El aplauso mayoritario que recibieron estas palabras encontró eco inmediato en la aprobación el mismo día de la Ley de Educación de Catalunya, con los votos de CiU, ERC y el PSC. Cuán lejos ha estado en este momento el socialismo catalán de la actitud mostrada en 1932 por la Juventud Socialista de Barcelona, dispuesta a defender, como requisito para dar su apoyo al Estatuto de Nùria, que “en las escuelas, en los Institutos, en las Normales y en la Universidad del Estado no debe usarse otro idioma que el español”. Pero ahora no ha ocurrido así. Con esta Ley, el catalán se convierte en la lengua vehicular dominante para la transmisión del conocimiento, eliminando la aplicación de la tercera hora de enseñanza del castellano, que establece la normativa estatal.
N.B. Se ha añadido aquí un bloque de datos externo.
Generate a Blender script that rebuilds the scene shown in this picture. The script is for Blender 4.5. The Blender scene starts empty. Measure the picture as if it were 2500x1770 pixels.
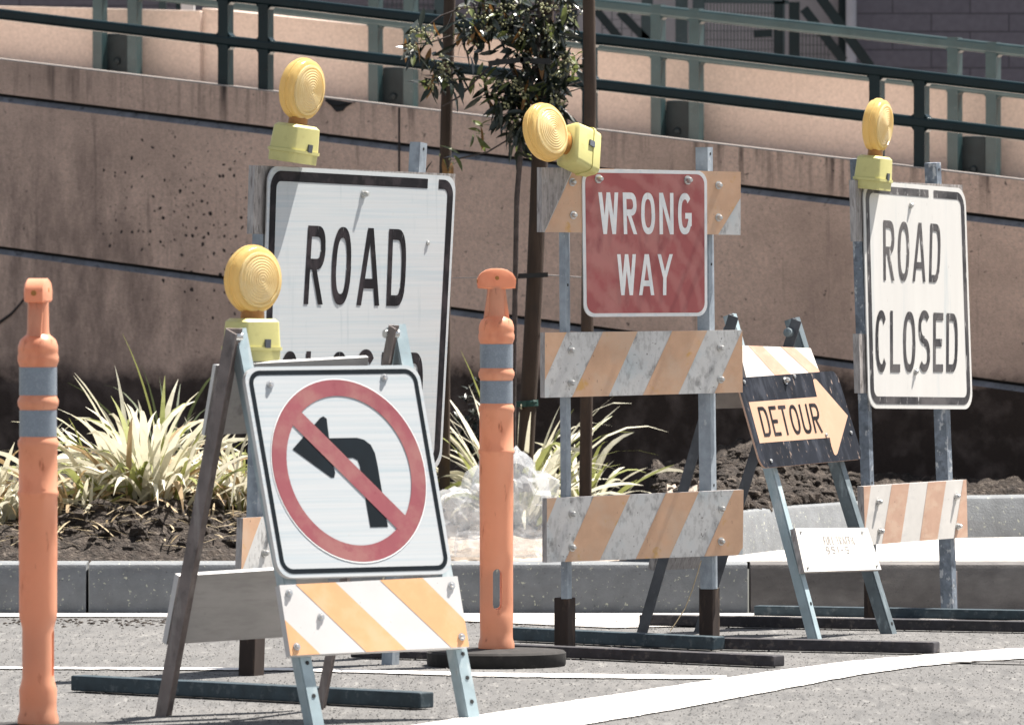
import bpy, math, random
from mathutils import Vector, Matrix, noise
R = math.radians
random.seed(7)
S = bpy.context.scene
COL = S.collection

# ------------------------------------------------------------------ camera, sky, sun, exposure
F = 18000.0          # focal length in pixels of the 2500 px wide photograph
H = 1.12             # camera height above the road
HY = 660.0           # image row of the horizon
cam_data = bpy.data.cameras.new("camera")
cam = bpy.data.objects.new("camera", cam_data)
COL.objects.link(cam)
cam.location = (0, 0, H)
cam.rotation_euler = (R(90), 0, 0)
cam_data.sensor_width = 36.0
cam_data.lens = 36.0 * F / 2500.0
cam_data.shift_y = -(885.0 - HY) / 2500.0
cam_data.clip_start = 0.5
cam_data.clip_end = 2000
cam_data.dof.use_dof = True
cam_data.dof.focus_distance = 21.8
cam_data.dof.aperture_fstop = 13.0
S.camera = cam

SUN_AZ = math.atan2(0.83, 0.56)     # from +Y (away from the camera) towards +X (right)
SUN_EL = R(64)
SUN = Vector((math.sin(SUN_AZ) * math.cos(SUN_EL), math.cos(SUN_AZ) * math.cos(SUN_EL), math.sin(SUN_EL)))
world = bpy.data.worlds.new("World")
S.world = world
world.use_nodes = True
wn = world.node_tree
sky = wn.nodes.new("ShaderNodeTexSky")
sky.sky_type = 'NISHITA'
sky.sun_disc = False
sky.sun_elevation = SUN_EL
sky.sun_rotation = SUN_AZ
bg = wn.nodes["Background"]
bg.inputs[1].default_value = 0.055
hs = wn.nodes.new("ShaderNodeHueSaturation"); hs.inputs["Saturation"].default_value = 0.45
wn.links.new(sky.outputs[0], hs.inputs["Color"]); wn.links.new(hs.outputs[0], bg.inputs[0])
sun_data = bpy.data.lights.new("sun", 'SUN')
sun_data.energy = 5.0
sun_data.angle = R(0.53)
sun_data.color = (1.0, 0.94, 0.865)
sun = bpy.data.objects.new("sun", sun_data)
COL.objects.link(sun)
sun.rotation_euler = SUN.to_track_quat('Z', 'Y').to_euler()
S.view_settings.view_transform = 'Standard'
S.view_settings.look = 'None'
S.view_settings.gamma = 1.0
S.view_settings.exposure = 1.47

# ------------------------------------------------------------------ photograph measurements -> points in the place
CAM = Vector((0, 0, H))
def ray(px, py):
    return Vector(((px - 1250) / F, 1.0, -(py - HY) / F))
def W(px, py, d):
    return CAM + ray(px, py) * d
def D(py, z=0.0):
    return (H - z) * F / (py - HY)
def G(px, py, z=0.0):
    return W(px, py, D(py, z))
class Plane:
    def __init__(self, p, u, v):
        self.p, self.u = Vector(p), Vector(u).normalized()
        self.n = self.u.cross(Vector(v)).normalized()
        self.v = self.n.cross(self.u).normalized()
        if self.n.y > 0:
            self.n = -self.n
    def px(self, x, y, off=0.0):
        r = ray(x, y)
        t = self.n.dot(self.p + self.n * off - CAM) / self.n.dot(r)
        return CAM + r * t
class Quad:
    """a flat four-cornered area on a plane: bl, br, tr, tl"""
    def __init__(self, pl, tl, tr, br, bl, off=0.0):
        self.c = [pl.px(*q, off) for q in (bl, br, tr, tl)]
        self.n = pl.n
    def __call__(self, s, t, o=0.0):
        bl, br, tr, tl = self.c
        return (bl * (1 - s) + br * s) * (1 - t) + (tl * (1 - s) + tr * s) * t + self.n * o
    def size(self):
        bl, br, tr, tl = self.c
        return ((br - bl).length + (tr - tl).length) / 2, ((tl - bl).length + (tr - br).length) / 2

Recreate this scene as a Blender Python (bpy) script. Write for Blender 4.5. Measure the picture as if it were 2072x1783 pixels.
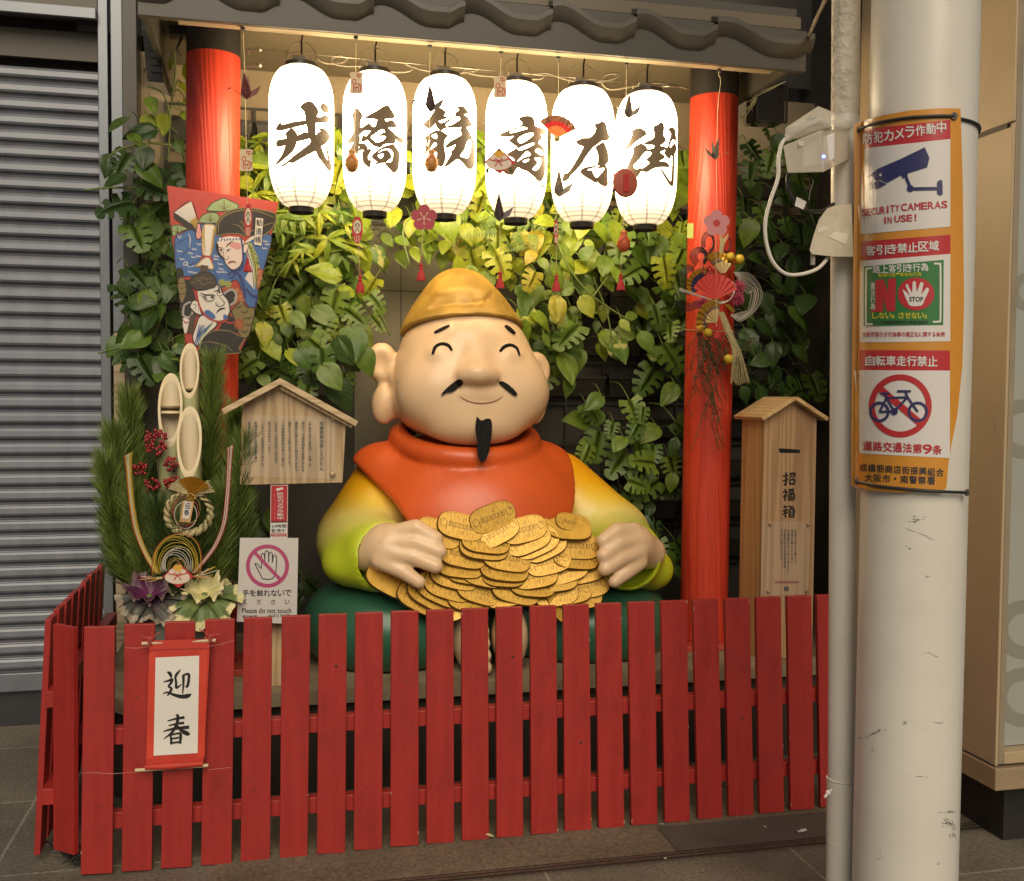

Se trata, en pocas palabras, de “blindar el modelo de la escuela catalana: en lengua y contenidos”, en expresión rotunda de Irene Rigau, portavoz de Educación de Convergencia i Unió.
Acoso, blindaje, preservación a ultranza de la personalidad cuestionada. Palabras contundentes, con cuyo empleo da la impresión de que se trata de defender una fortaleza asediada. Mas, ¿qué hay de verdad en todo ello?, ¿tan grave es el problema que obliga a transgredir los principios constitucionales como si de una situación de emergencia se tratase?. Puesto que interpretarlo desde la perspectiva de Castilla y León pudiera parecer sesgado y en mi ánimo nunca he abrigado el mínimo atisbo de anticatalanismo, me limitaré a traer a colación las elocuentes palabras vertidas sobre el tema por Baltasar Porcel, fallecido el mismo día que los acontecimientos señalados. En su edición de 2 de Julio, la Vanguardia reproducía estas declaraciones del afamado escritor de Andratx: “el catalanismo ha fracasado políticamente. Se ha aferrado a la cultura, la ha instrumentalizado, pero en este país las empresas colectivas siempre fracasan (…). El problema no es la lengua catalana, el problema es Catalunya. Esta sociedad, incluso una parte que se proclama catalanista, no habla, no lee, no siente en catalán. Esta es una sociedad cargada de autoanálisis, autoodio y autoexcusas. El catalanismo es a veces una superestructura que queda despegada de la realidad, que va por otro lado”. Frente a esta reflexión de quien es considerado una de las figuras preeminentes de la cultura catalana ¿qué podría decir yo como simple observador de una política lingüística que respeto aun sin lograr comprenderla?.